AIM:
Set down exactly the first line of the entries and every line after it, through the line with "prism(bm, ro +".

— Start of DATASET ENTRIES —

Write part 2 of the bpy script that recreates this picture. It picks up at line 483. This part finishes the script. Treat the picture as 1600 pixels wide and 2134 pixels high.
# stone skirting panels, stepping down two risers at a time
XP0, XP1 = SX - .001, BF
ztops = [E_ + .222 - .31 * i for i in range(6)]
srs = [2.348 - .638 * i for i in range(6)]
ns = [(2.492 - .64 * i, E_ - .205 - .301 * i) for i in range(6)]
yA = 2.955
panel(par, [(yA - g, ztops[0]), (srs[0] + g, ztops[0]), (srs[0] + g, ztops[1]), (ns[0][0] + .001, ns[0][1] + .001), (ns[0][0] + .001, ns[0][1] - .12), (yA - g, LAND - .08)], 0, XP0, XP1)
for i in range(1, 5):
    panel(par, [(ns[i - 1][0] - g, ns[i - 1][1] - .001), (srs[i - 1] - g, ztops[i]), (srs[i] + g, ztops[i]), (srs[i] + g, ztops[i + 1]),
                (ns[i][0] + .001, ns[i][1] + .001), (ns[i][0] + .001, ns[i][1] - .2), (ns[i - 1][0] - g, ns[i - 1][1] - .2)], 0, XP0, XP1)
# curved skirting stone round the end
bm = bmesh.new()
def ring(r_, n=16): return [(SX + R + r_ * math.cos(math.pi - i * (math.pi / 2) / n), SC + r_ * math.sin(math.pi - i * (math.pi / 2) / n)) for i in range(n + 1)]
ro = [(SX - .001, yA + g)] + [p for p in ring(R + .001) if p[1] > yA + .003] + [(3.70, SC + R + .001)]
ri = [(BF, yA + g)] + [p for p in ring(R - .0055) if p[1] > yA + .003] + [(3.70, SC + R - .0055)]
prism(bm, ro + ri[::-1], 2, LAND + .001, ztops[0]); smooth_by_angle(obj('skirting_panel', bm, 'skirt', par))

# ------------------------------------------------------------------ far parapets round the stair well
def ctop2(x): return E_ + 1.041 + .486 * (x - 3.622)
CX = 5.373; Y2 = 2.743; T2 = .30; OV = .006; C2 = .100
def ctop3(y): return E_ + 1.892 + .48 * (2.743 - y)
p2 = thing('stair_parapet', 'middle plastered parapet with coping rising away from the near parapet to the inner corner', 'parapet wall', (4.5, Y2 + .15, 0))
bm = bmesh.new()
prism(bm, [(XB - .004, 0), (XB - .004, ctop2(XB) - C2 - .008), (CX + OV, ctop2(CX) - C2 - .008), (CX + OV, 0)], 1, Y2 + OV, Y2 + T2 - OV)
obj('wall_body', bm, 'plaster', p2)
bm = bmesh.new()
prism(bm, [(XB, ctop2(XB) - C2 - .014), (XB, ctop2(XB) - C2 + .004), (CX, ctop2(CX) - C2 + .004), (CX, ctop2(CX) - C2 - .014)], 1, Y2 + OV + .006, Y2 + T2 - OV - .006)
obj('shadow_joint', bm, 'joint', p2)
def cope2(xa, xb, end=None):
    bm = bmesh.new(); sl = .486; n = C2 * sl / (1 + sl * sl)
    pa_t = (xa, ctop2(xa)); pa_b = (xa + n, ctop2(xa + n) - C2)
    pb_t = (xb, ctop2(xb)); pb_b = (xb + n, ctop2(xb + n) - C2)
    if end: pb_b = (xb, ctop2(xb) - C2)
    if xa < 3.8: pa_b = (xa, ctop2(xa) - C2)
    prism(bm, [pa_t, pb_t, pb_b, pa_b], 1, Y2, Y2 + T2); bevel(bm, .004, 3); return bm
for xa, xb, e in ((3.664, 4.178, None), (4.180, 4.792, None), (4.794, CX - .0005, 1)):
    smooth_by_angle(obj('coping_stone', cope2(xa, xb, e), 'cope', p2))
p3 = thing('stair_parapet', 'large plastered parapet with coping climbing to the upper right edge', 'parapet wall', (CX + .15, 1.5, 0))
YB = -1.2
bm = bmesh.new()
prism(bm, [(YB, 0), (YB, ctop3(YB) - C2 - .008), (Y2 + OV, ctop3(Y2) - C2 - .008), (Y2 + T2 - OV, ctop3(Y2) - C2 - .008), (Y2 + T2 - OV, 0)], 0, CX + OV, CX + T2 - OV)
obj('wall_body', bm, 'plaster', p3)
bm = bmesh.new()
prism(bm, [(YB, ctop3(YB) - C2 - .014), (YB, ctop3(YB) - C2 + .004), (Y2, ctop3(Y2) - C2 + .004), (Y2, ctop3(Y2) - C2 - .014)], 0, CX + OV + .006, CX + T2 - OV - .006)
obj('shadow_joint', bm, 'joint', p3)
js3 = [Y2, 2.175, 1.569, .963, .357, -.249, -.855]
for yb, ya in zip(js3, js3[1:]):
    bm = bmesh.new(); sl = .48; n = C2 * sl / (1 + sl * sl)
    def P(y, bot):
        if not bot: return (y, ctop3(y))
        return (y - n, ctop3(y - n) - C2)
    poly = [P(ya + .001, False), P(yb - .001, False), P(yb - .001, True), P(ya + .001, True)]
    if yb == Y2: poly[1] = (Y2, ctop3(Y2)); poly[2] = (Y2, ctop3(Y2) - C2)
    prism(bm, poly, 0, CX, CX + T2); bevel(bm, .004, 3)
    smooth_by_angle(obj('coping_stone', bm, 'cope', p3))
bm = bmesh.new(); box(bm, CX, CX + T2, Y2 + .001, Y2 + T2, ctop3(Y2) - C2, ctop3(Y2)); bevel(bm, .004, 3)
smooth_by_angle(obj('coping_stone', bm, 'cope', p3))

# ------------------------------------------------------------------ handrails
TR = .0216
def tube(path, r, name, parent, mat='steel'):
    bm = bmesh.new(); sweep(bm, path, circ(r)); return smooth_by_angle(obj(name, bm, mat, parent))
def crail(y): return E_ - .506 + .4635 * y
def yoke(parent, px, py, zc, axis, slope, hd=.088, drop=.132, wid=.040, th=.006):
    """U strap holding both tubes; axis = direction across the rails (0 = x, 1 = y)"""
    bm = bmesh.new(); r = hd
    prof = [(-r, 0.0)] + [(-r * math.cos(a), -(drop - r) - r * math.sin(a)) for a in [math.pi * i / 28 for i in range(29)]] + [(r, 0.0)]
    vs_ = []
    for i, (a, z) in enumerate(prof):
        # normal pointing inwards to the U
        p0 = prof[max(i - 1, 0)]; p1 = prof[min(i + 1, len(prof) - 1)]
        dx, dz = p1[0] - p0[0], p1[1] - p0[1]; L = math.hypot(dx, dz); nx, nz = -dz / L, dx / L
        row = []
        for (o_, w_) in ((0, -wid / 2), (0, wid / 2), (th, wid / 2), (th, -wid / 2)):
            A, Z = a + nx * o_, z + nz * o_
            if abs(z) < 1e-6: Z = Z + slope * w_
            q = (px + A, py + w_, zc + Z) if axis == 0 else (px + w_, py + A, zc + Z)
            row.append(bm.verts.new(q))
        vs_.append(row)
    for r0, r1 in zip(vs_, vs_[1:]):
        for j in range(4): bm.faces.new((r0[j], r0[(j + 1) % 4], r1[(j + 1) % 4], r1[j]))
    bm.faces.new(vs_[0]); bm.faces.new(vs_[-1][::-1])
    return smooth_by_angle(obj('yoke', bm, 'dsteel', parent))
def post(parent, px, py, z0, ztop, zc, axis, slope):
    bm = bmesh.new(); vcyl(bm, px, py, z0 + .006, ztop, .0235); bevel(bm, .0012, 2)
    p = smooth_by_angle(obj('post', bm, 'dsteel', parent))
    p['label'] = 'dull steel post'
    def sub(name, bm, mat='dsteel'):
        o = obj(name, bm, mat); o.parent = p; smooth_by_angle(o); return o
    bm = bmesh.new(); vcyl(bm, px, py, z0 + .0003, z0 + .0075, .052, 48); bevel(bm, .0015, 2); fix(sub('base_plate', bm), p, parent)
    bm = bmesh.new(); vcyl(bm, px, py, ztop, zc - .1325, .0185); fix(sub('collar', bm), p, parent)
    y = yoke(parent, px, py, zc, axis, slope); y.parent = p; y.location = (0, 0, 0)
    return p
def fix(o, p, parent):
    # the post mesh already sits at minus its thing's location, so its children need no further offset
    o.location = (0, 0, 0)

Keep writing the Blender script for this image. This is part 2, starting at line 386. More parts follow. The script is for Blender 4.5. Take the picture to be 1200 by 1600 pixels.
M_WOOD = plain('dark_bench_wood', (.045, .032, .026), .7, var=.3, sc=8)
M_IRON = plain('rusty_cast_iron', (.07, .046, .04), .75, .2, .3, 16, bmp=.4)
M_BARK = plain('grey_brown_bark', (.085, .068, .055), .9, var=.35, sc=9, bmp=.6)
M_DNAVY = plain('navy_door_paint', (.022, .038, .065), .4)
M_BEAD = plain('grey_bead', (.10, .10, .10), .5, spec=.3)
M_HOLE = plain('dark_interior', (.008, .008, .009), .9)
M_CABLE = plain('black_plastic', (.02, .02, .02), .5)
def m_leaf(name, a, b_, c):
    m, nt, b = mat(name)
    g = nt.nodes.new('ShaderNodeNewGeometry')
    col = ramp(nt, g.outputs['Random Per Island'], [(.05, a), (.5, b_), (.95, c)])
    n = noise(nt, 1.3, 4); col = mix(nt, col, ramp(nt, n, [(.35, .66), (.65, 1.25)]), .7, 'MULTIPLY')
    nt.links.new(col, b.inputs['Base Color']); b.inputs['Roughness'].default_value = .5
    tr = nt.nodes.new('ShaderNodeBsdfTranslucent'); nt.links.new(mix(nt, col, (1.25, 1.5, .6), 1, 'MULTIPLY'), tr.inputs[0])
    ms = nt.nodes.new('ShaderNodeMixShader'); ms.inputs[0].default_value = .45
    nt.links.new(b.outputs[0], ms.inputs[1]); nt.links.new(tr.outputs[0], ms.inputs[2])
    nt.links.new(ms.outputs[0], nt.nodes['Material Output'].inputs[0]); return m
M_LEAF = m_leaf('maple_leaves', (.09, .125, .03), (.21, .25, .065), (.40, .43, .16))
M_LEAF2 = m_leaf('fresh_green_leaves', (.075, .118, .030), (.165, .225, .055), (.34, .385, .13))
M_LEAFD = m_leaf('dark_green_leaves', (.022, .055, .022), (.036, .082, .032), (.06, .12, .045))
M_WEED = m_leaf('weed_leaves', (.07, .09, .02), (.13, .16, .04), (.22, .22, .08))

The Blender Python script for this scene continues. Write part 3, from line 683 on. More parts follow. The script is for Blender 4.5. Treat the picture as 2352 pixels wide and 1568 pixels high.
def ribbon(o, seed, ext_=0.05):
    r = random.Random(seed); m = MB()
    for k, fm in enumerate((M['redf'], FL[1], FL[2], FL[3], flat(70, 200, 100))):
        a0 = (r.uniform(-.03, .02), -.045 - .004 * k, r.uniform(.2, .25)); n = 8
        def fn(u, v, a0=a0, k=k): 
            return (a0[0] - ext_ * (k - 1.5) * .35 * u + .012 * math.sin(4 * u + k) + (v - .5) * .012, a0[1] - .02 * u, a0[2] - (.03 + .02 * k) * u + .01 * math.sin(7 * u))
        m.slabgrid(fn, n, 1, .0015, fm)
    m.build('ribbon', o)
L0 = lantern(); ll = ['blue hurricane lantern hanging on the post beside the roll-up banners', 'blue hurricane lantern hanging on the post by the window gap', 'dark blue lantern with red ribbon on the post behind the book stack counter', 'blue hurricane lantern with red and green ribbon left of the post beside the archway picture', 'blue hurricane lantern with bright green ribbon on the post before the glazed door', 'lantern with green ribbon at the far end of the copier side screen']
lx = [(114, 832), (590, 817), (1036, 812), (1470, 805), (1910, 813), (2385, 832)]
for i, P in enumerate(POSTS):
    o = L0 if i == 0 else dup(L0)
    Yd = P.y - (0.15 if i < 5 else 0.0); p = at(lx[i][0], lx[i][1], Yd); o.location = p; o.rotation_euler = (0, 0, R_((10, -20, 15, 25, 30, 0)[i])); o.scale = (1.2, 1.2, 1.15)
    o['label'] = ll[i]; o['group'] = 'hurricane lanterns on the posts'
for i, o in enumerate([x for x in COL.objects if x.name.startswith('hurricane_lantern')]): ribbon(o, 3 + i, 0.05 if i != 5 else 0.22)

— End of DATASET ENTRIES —

THE REPLY:
Write part 2 of the bpy script that recreates this picture. It picks up at line 483. This part finishes the script. Treat the picture as 1600 pixels wide and 2134 pixels high.
# stone skirting panels, stepping down two risers at a time
XP0, XP1 = SX - .001, BF
ztops = [E_ + .222 - .31 * i for i in range(6)]
srs = [2.348 - .638 * i for i in range(6)]
ns = [(2.492 - .64 * i, E_ - .205 - .301 * i) for i in range(6)]
yA = 2.955
panel(par, [(yA - g, ztops[0]), (srs[0] + g, ztops[0]), (srs[0] + g, ztops[1]), (ns[0][0] + .001, ns[0][1] + .001), (ns[0][0] + .001, ns[0][1] - .12), (yA - g, LAND - .08)], 0, XP0, XP1)
for i in range(1, 5):
    panel(par, [(ns[i - 1][0] - g, ns[i - 1][1] - .001), (srs[i - 1] - g, ztops[i]), (srs[i] + g, ztops[i]), (srs[i] + g, ztops[i + 1]),
                (ns[i][0] + .001, ns[i][1] + .001), (ns[i][0] + .001, ns[i][1] - .2), (ns[i - 1][0] - g, ns[i - 1][1] - .2)], 0, XP0, XP1)
# curved skirting stone round the end
bm = bmesh.new()
def ring(r_, n=16): return [(SX + R + r_ * math.cos(math.pi - i * (math.pi / 2) / n), SC + r_ * math.sin(math.pi - i * (math.pi / 2) / n)) for i in range(n + 1)]
ro = [(SX - .001, yA + g)] + [p for p in ring(R + .001) if p[1] > yA + .003] + [(3.70, SC + R + .001)]
ri = [(BF, yA + g)] + [p for p in ring(R - .0055) if p[1] > yA + .003] + [(3.70, SC + R - .0055)]
prism(bm, ro + ri[::-1], 2, LAND + .001, ztops[0]); smooth_by_angle(obj('skirting_panel', bm, 'skirt', par))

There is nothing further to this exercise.